Give back exactly the lines from the beginning of the listing below to the line holding "660, .3)], detail=.6)", both ends included; the pictures stay out.

(begin)

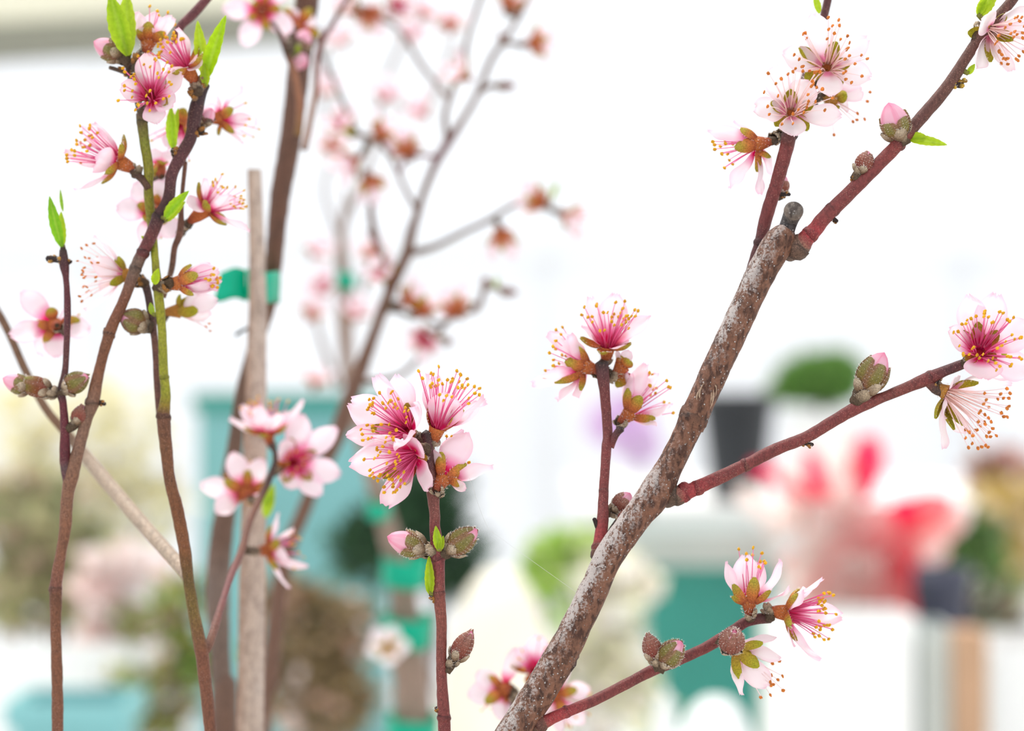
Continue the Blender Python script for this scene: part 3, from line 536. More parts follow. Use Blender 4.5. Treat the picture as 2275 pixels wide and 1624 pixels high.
f(398, 282, YB+.03, (-.2, -.5, .3), [(345, 300, 0), (372, 330, .2), (420, 330, 0), (380, 240, 0)], L=11, ns=10, detail=.6, sep=[(410, 240, .5), (415, 300, .3)], att=(425, 300, 30))
f(352, 375, YB+.03, (-.3, .5, -.7), [(340, 330, 0), (385, 340, 0), (372, 400, 0)], L=9, ns=0, detail=.6, sep=[(365, 360, .7), (345, 385, .5)], att=(330, 400, 20))
f(462, 462, YB+.012, (.72, .5, .15), [(455, 396, -.2), (415, 455, .5), (556, 512, 0), (520, 440, .3), (485, 420, -.7)], L=13, ns=26, sl=10.5, spread=32, att=(402, 516, 12), cal=7, detail=.8)
f(345, 470, YB+.026, (-.1, 0, -.9), [(257, 462, 0), (300, 405, 0), (390, 525, 0), (360, 400, 0), (320, 545, -.4)], L=13, ns=8, detail=.6, sep=[(305, 455, .3), (352, 422, .3), (322, 492, .3), (372, 492, .3)], att=(336, 470, 6))
f(272, 610, YB+.008, (-.88, .1, .1), [(206, 527, .1), (204, 584, .5), (188, 690, .2), (222, 640, -.8)], L=13.5, ns=24, sl=12.5, spread=36, style='white', att=(322, 628, 5), sep=[(255, 575, .3), (244, 632, .7), (262, 570, .3)], detail=.8)
f(405, 628, YB-.004, (.95, .14, .1), [(488, 602, .3), (492, 620, -.4), (470, 590, -.3), (466, 640, .6, 8.5), (485, 640, -.1)], L=11, W=.26, ns=14, sl=10.5, spread=10, att=(352, 628), sep=[(425, 588, .4), (430, 655, .5), (440, 610, .9)], detail=1, cal=5.5)
f(400, 690, YB+.02, (.9, .1, -.1), [(485, 668, .2), (460, 640, -.3), (470, 700, -.4), (440, 650, .3)], L=11.5, ns=6, style='white', att=(355, 715, 5), sep=[(440, 690, .8), (400, 655, .4), (430, 660, .3)], detail=.6)
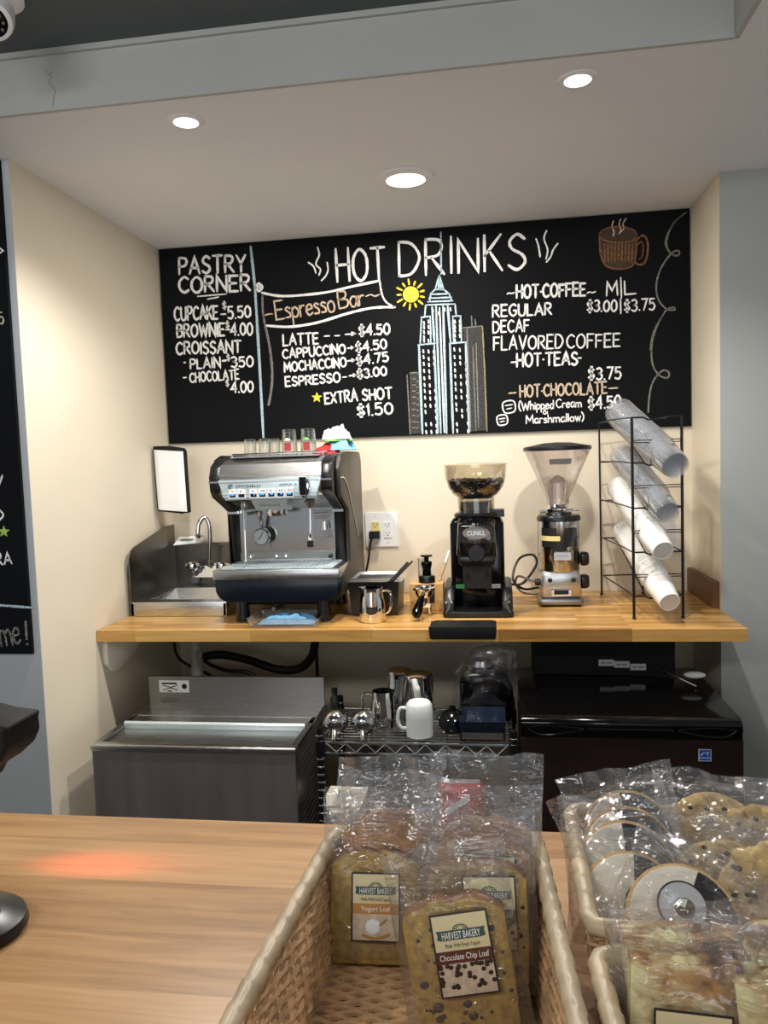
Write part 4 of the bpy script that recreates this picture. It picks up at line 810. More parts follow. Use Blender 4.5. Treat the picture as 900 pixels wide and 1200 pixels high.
for z in (.17, .085):
    k_ = MB().lathe([(.0001, .032), (.022, .030), (.027, .02), (.027, .004), (.02, 0)], 20, (.075, -.02, z), 'x').build('side_knob', 'black', t)
MB().lathe([(.0001, -.02), (.012, -.018), (.014, 0)], 14, (-.075, -.03, .085), 'x').build('side_switch', 'black', t)
MB.caps = False
MB().lathe([(.040, .375), (.040, .392), (.122, .578), (.1205, .578), (.0385, .393), (.0385, .375)], 40).build('hopper_cone', 'acrylic_p', t)
MB().lathe([(.041, .375), (.041, .455), (.022, .475), (.0001, .486), (.0001, .484), (.021, .472), (.039, .454), (.039, .375)], 28).build('inner_cylinder', 'acrylic_p', t); MB.caps = True
for a in range(4): MB().box(-.001, .001, .038, .041, .38, .46).build('cylinder_rib', 'lgrey', t).rotation_euler = (0, 0, a*1.57+.5)
MB().lathe([(.0001, .576), (.124, .576), (.126, .582), (.124, .590), (.05, .604), (.0001, .606)], 40).build('hopper_lid', 'black', t)
mb = MB(); mb.grid(lambda u, v: (lambda a, z: ((.040+(z-.392)*.4409+.0008)*math.cos(a), (.040+(z-.392)*.4409+.0008)*math.sin(a), z))(rad(-110+44*u), .525+.02*v), 8, 2); mb.build('hopper_sticker', 'greyp', t)

# cables behind the grinders
zc = .926
tag(MB().tube(spline([(.055, 2.90, 1.0), (.10, 3.0, .99), (.155, 3.08, 1.05), (.14, 3.10, 1.085), (.085, 3.08, 1.07), (.06, 3.02, 1.0), (.10, 3.0, .965), (.16, 3.06, .96), (.20, 3.12, .95), (.26, 3.15, .93)], 8), .005, 8).build('grinder_cable', 'black'), 'black power cable looped between the two grinders', 'cable')
tag(MB().tube(spline([(.158, 2.925, 1.003), (.12, 2.93, 1.012), (.08, 2.97, 1.02), (.07, 3.03, .98), (.10, 3.06, .94), (.17, 3.1, zc), (.24, 3.14, zc)], 8), .0045, 8).build('grinder_cable', 'greyp'), 'grey cable from the chrome grinder curling down to the worktop', 'cable')

# ------------------------------------------------------------------ cup rack and stacks of cups
rk = thing('cup_rack', 'black wire rack of slanted tiers holding stacks of cups', 'cup rack', (.532, 2.65, .921), .10)
LV = [.078, .226, .374, .524, .674]; hx = .081; RD = .455
for x in (-hx, hx):
    for y in (0, RD):
        top = LV[4]
        pz_ = [(x, y, 0), (x, y, top)]
        p_ = MB().tube(pz_, .0048 if y == 0 else .0036, 8).ball((x, y, .004), (.007, .007, .004)).build('post', 'wire', rk)
        if y == 0:
            mb = MB()
            for i in range(64): mb.tube([(x+.0055*math.cos(k*2.1), y-.001+.0055*math.sin(k*2.1), .09+i*.009) for k in range(3)], .0016, 4)
            mb.build('post_notches', 'wire', p_)
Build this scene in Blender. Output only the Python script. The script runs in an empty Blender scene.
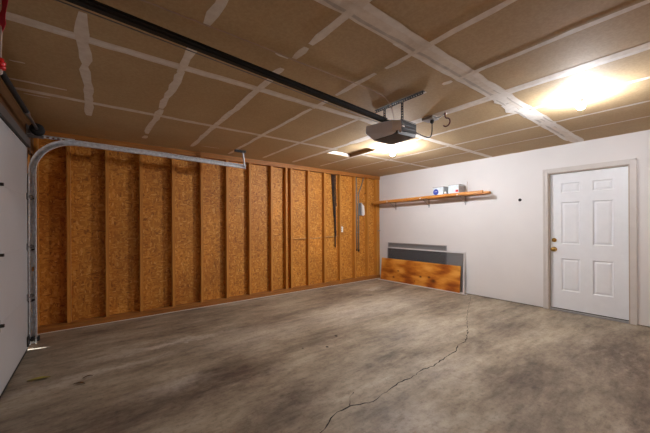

(end)

-- Result of this task --
Continue the Blender Python script for this scene: part 3, from line 536. More parts follow. Use Blender 4.5. Treat the picture as 2275 pixels wide and 1624 pixels high.
f(398, 282, YB+.03, (-.2, -.5, .3), [(345, 300, 0), (372, 330, .2), (420, 330, 0), (380, 240, 0)], L=11, ns=10, detail=.6, sep=[(410, 240, .5), (415, 300, .3)], att=(425, 300, 30))
f(352, 375, YB+.03, (-.3, .5, -.7), [(340, 330, 0), (385, 340, 0), (372, 400, 0)], L=9, ns=0, detail=.6, sep=[(365, 360, .7), (345, 385, .5)], att=(330, 400, 20))
f(462, 462, YB+.012, (.72, .5, .15), [(455, 396, -.2), (415, 455, .5), (556, 512, 0), (520, 440, .3), (485, 420, -.7)], L=13, ns=26, sl=10.5, spread=32, att=(402, 516, 12), cal=7, detail=.8)
f(345, 470, YB+.026, (-.1, 0, -.9), [(257, 462, 0), (300, 405, 0), (390, 525, 0), (360, 400, 0), (320, 545, -.4)], L=13, ns=8, detail=.6, sep=[(305, 455, .3), (352, 422, .3), (322, 492, .3), (372, 492, .3)], att=(336, 470, 6))
f(272, 610, YB+.008, (-.88, .1, .1), [(206, 527, .1), (204, 584, .5), (188, 690, .2), (222, 640, -.8)], L=13.5, ns=24, sl=12.5, spread=36, style='white', att=(322, 628, 5), sep=[(255, 575, .3), (244, 632, .7), (262, 570, .3)], detail=.8)
f(405, 628, YB-.004, (.95, .14, .1), [(488, 602, .3), (492, 620, -.4), (470, 590, -.3), (466, 640, .6, 8.5), (485, 640, -.1)], L=11, W=.26, ns=14, sl=10.5, spread=10, att=(352, 628), sep=[(425, 588, .4), (430, 655, .5), (440, 610, .9)], detail=1, cal=5.5)
f(400, 690, YB+.02, (.9, .1, -.1), [(485, 668, .2), (460, 640, -.3), (470, 700, -.4), (440, 650, .3)], L=11.5, ns=6, style='white', att=(355, 715, 5), sep=[(440, 690, .8), (400, 655, .4), (430, 660, .3)], detail=.6)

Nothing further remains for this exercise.